Als einziger möglicher Mitwisser gilt bisher Merahs Bruder Abdelkader. Gegen ihn leitete die Justiz am Sonntagabend ein Anklageverfahren. Abdelkader Merah verurteile die Taten zutiefst und hoffe, „nicht zum Sündenbock für das zu werden, was sein Bruder getan hat“, sagte Pflichtverteidigerin Anne-Sophie Laguens am Sonntagabend nach der Ausstellung des Haftbefehls.
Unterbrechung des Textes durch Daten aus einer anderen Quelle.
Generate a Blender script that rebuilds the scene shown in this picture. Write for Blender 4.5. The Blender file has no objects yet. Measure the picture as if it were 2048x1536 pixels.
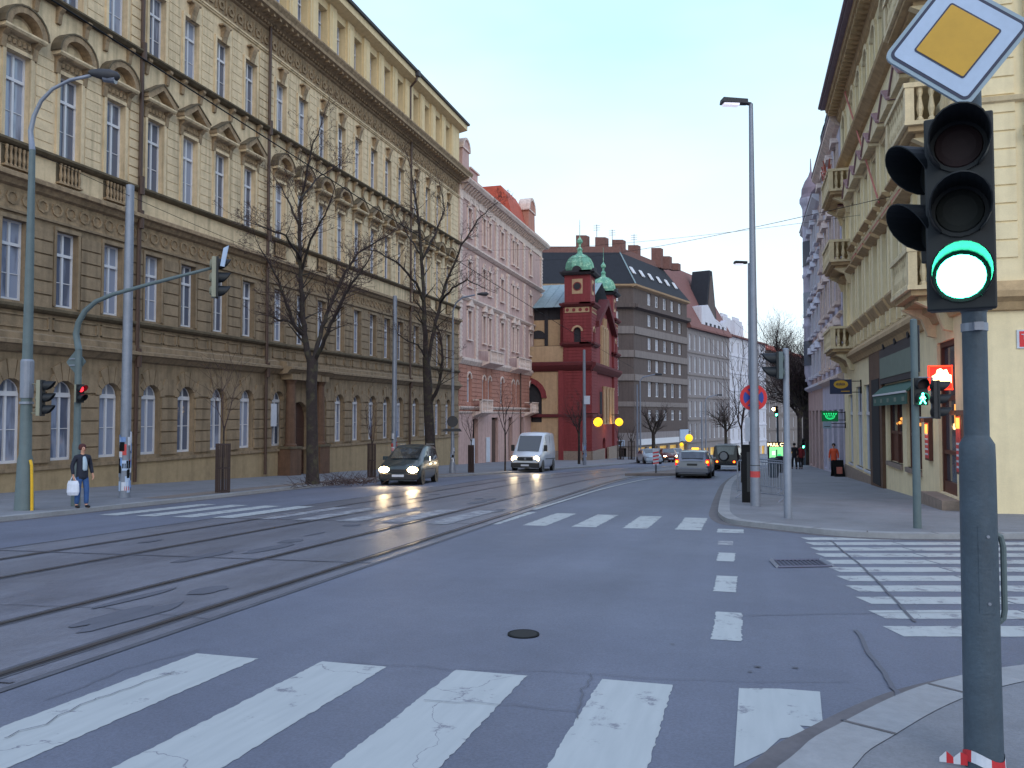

Mit Touristenvisum in Palästinensergebiete

Bekannt ist mittlerweile auch, dass Merah 2010 für drei Tage nach Israel und in die Palästinensergebiete reiste. Laut israelischen Sicherheitskreisen reiste er im September über die Grenze zu Jordanien in das von Israel besetzte Westjordanland ein. Er habe ein israelisches Touristenvisum gehabt und sei möglicherweise mit weiteren französischen Staatsangehörigen eingereist. Drei Tage später habe er das Land über denselben Weg verlassen. Merah reiste damals nach Angaben des israelischen Armeeradios womöglich mit einem falschen Pass nach Israel.

Vater plant Klage gegen Republik

Merahs Vater kündigte unterdessen von seinem Wohnsitz in Algerien aus an, Frankreich wegen der Tötung seines Sohns klagen zu wollen. Die Sicherheitsbehörden hätten seinen Sohn lebendig fassen müssen, kritisierte er. Zudem kündigte der Vater an, dass sein Sohn in Algerien bestattet werden solle. Ein Onkel beantragte nach eigenen Angaben bereits die Überführung der Leiche nach Algerien. Ein Bruder des Attentäters verwies nach Angaben des französischen Rates der Muslime (CFCM) aber darauf, dass Merah in seinem Heimatland Frankreich bestattet werden wollte.